Reproduce all of the material word for word.
● ● ● ● ●
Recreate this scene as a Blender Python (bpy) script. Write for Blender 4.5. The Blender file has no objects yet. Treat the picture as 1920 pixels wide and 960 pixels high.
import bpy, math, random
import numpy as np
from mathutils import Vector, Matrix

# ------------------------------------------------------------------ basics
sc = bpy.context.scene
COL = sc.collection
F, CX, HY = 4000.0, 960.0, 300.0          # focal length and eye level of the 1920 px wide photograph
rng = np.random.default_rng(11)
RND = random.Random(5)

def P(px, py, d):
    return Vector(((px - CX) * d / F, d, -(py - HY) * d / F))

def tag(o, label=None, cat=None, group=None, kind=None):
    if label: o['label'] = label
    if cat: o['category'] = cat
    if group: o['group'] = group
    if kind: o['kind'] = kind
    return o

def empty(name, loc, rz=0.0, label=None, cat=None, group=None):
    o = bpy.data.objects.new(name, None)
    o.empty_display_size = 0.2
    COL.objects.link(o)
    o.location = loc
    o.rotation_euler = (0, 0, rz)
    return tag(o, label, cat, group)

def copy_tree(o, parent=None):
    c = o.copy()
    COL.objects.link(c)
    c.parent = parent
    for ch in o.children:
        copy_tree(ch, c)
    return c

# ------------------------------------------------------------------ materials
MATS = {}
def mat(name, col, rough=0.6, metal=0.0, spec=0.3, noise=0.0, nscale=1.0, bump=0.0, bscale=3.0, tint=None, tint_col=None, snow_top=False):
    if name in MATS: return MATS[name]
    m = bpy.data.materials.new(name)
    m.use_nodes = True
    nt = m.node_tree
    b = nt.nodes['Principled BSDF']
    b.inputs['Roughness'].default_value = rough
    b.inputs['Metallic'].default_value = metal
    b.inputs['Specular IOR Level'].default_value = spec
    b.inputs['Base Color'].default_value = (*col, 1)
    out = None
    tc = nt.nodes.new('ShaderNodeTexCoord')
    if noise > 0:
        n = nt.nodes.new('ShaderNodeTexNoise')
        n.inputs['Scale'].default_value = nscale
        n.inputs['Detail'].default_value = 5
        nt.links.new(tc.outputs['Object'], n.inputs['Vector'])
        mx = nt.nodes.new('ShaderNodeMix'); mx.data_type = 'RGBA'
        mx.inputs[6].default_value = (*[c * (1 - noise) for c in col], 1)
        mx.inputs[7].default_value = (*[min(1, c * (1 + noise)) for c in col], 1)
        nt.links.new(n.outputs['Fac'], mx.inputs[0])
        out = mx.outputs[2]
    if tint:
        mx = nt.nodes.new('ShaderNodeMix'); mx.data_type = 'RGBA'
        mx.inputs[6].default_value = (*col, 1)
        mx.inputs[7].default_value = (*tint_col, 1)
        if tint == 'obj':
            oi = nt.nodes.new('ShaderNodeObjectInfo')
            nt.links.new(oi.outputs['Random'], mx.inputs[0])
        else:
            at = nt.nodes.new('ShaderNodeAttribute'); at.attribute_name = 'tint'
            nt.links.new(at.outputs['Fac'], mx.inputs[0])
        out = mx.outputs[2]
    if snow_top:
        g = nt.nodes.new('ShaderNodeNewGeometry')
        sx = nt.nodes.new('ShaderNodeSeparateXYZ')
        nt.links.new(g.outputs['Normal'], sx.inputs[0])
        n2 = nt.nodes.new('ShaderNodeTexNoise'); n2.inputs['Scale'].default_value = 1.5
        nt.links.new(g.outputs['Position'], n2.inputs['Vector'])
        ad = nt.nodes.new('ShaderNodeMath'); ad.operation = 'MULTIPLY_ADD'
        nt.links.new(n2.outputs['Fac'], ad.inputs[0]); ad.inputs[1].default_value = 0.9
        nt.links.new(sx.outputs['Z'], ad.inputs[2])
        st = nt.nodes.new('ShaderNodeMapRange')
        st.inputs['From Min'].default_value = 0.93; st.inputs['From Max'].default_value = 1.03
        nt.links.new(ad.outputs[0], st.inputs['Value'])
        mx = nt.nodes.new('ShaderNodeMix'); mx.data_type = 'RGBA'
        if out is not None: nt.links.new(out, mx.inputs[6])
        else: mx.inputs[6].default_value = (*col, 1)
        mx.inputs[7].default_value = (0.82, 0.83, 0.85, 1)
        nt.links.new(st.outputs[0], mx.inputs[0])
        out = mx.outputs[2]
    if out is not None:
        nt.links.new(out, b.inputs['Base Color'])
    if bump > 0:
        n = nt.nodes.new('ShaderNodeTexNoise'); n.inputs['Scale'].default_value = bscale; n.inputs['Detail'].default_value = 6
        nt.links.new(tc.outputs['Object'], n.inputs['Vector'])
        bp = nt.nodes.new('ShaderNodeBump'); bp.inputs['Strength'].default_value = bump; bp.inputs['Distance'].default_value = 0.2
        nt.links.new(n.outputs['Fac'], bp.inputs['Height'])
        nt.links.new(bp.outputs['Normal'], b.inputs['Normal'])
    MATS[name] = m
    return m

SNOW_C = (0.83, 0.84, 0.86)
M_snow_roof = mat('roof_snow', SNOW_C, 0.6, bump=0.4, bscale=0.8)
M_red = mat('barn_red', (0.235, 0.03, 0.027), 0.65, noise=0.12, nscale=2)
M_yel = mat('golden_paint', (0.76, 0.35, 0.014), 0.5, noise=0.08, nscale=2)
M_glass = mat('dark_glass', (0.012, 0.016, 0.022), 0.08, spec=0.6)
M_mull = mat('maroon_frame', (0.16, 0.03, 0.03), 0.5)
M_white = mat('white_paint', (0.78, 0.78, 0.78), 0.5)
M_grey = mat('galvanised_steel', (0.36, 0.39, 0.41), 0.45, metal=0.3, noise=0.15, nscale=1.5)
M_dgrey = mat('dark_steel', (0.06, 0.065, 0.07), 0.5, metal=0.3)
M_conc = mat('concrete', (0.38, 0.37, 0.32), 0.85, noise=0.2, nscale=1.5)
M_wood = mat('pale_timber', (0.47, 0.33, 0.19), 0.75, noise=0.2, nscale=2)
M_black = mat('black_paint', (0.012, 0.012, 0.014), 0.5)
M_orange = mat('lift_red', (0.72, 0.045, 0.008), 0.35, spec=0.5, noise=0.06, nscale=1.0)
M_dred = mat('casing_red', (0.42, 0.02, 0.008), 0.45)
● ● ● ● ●
# [Full solution]
Recreate this scene as a Blender Python (bpy) script. Write for Blender 4.5. The Blender file has no objects yet. Treat the picture as 1920 pixels wide and 960 pixels high.
import bpy, math, random
import numpy as np
from mathutils import Vector, Matrix

# ------------------------------------------------------------------ basics
sc = bpy.context.scene
COL = sc.collection
F, CX, HY = 4000.0, 960.0, 300.0          # focal length and eye level of the 1920 px wide photograph
rng = np.random.default_rng(11)
RND = random.Random(5)

def P(px, py, d):
    return Vector(((px - CX) * d / F, d, -(py - HY) * d / F))

def tag(o, label=None, cat=None, group=None, kind=None):
    if label: o['label'] = label
    if cat: o['category'] = cat
    if group: o['group'] = group
    if kind: o['kind'] = kind
    return o

def empty(name, loc, rz=0.0, label=None, cat=None, group=None):
    o = bpy.data.objects.new(name, None)
    o.empty_display_size = 0.2
    COL.objects.link(o)
    o.location = loc
    o.rotation_euler = (0, 0, rz)
    return tag(o, label, cat, group)

def copy_tree(o, parent=None):
    c = o.copy()
    COL.objects.link(c)
    c.parent = parent
    for ch in o.children:
        copy_tree(ch, c)
    return c

# ------------------------------------------------------------------ materials
MATS = {}
def mat(name, col, rough=0.6, metal=0.0, spec=0.3, noise=0.0, nscale=1.0, bump=0.0, bscale=3.0, tint=None, tint_col=None, snow_top=False):
    if name in MATS: return MATS[name]
    m = bpy.data.materials.new(name)
    m.use_nodes = True
    nt = m.node_tree
    b = nt.nodes['Principled BSDF']
    b.inputs['Roughness'].default_value = rough
    b.inputs['Metallic'].default_value = metal
    b.inputs['Specular IOR Level'].default_value = spec
    b.inputs['Base Color'].default_value = (*col, 1)
    out = None
    tc = nt.nodes.new('ShaderNodeTexCoord')
    if noise > 0:
        n = nt.nodes.new('ShaderNodeTexNoise')
        n.inputs['Scale'].default_value = nscale
        n.inputs['Detail'].default_value = 5
        nt.links.new(tc.outputs['Object'], n.inputs['Vector'])
        mx = nt.nodes.new('ShaderNodeMix'); mx.data_type = 'RGBA'
        mx.inputs[6].default_value = (*[c * (1 - noise) for c in col], 1)
        mx.inputs[7].default_value = (*[min(1, c * (1 + noise)) for c in col], 1)
        nt.links.new(n.outputs['Fac'], mx.inputs[0])
        out = mx.outputs[2]
    if tint:
        mx = nt.nodes.new('ShaderNodeMix'); mx.data_type = 'RGBA'
        mx.inputs[6].default_value = (*col, 1)
        mx.inputs[7].default_value = (*tint_col, 1)
        if tint == 'obj':
            oi = nt.nodes.new('ShaderNodeObjectInfo')
            nt.links.new(oi.outputs['Random'], mx.inputs[0])
        else:
            at = nt.nodes.new('ShaderNodeAttribute'); at.attribute_name = 'tint'
            nt.links.new(at.outputs['Fac'], mx.inputs[0])
        out = mx.outputs[2]
    if snow_top:
        g = nt.nodes.new('ShaderNodeNewGeometry')
        sx = nt.nodes.new('ShaderNodeSeparateXYZ')
        nt.links.new(g.outputs['Normal'], sx.inputs[0])
        n2 = nt.nodes.new('ShaderNodeTexNoise'); n2.inputs['Scale'].default_value = 1.5
        nt.links.new(g.outputs['Position'], n2.inputs['Vector'])
        ad = nt.nodes.new('ShaderNodeMath'); ad.operation = 'MULTIPLY_ADD'
        nt.links.new(n2.outputs['Fac'], ad.inputs[0]); ad.inputs[1].default_value = 0.9
        nt.links.new(sx.outputs['Z'], ad.inputs[2])
        st = nt.nodes.new('ShaderNodeMapRange')
        st.inputs['From Min'].default_value = 0.93; st.inputs['From Max'].default_value = 1.03
        nt.links.new(ad.outputs[0], st.inputs['Value'])
        mx = nt.nodes.new('ShaderNodeMix'); mx.data_type = 'RGBA'
        if out is not None: nt.links.new(out, mx.inputs[6])
        else: mx.inputs[6].default_value = (*col, 1)
        mx.inputs[7].default_value = (0.82, 0.83, 0.85, 1)
        nt.links.new(st.outputs[0], mx.inputs[0])
        out = mx.outputs[2]
    if out is not None:
        nt.links.new(out, b.inputs['Base Color'])
    if bump > 0:
        n = nt.nodes.new('ShaderNodeTexNoise'); n.inputs['Scale'].default_value = bscale; n.inputs['Detail'].default_value = 6
        nt.links.new(tc.outputs['Object'], n.inputs['Vector'])
        bp = nt.nodes.new('ShaderNodeBump'); bp.inputs['Strength'].default_value = bump; bp.inputs['Distance'].default_value = 0.2
        nt.links.new(n.outputs['Fac'], bp.inputs['Height'])
        nt.links.new(bp.outputs['Normal'], b.inputs['Normal'])
    MATS[name] = m
    return m

SNOW_C = (0.83, 0.84, 0.86)
M_snow_roof = mat('roof_snow', SNOW_C, 0.6, bump=0.4, bscale=0.8)
M_red = mat('barn_red', (0.235, 0.03, 0.027), 0.65, noise=0.12, nscale=2)
M_yel = mat('golden_paint', (0.76, 0.35, 0.014), 0.5, noise=0.08, nscale=2)
M_glass = mat('dark_glass', (0.012, 0.016, 0.022), 0.08, spec=0.6)
M_mull = mat('maroon_frame', (0.16, 0.03, 0.03), 0.5)
M_white = mat('white_paint', (0.78, 0.78, 0.78), 0.5)
M_grey = mat('galvanised_steel', (0.36, 0.39, 0.41), 0.45, metal=0.3, noise=0.15, nscale=1.5)
M_dgrey = mat('dark_steel', (0.06, 0.065, 0.07), 0.5, metal=0.3)
M_conc = mat('concrete', (0.38, 0.37, 0.32), 0.85, noise=0.2, nscale=1.5)
M_wood = mat('pale_timber', (0.47, 0.33, 0.19), 0.75, noise=0.2, nscale=2)
M_black = mat('black_paint', (0.012, 0.012, 0.014), 0.5)
M_orange = mat('lift_red', (0.72, 0.045, 0.008), 0.35, spec=0.5, noise=0.06, nscale=1.0)
M_dred = mat('casing_red', (0.42, 0.02, 0.008), 0.45)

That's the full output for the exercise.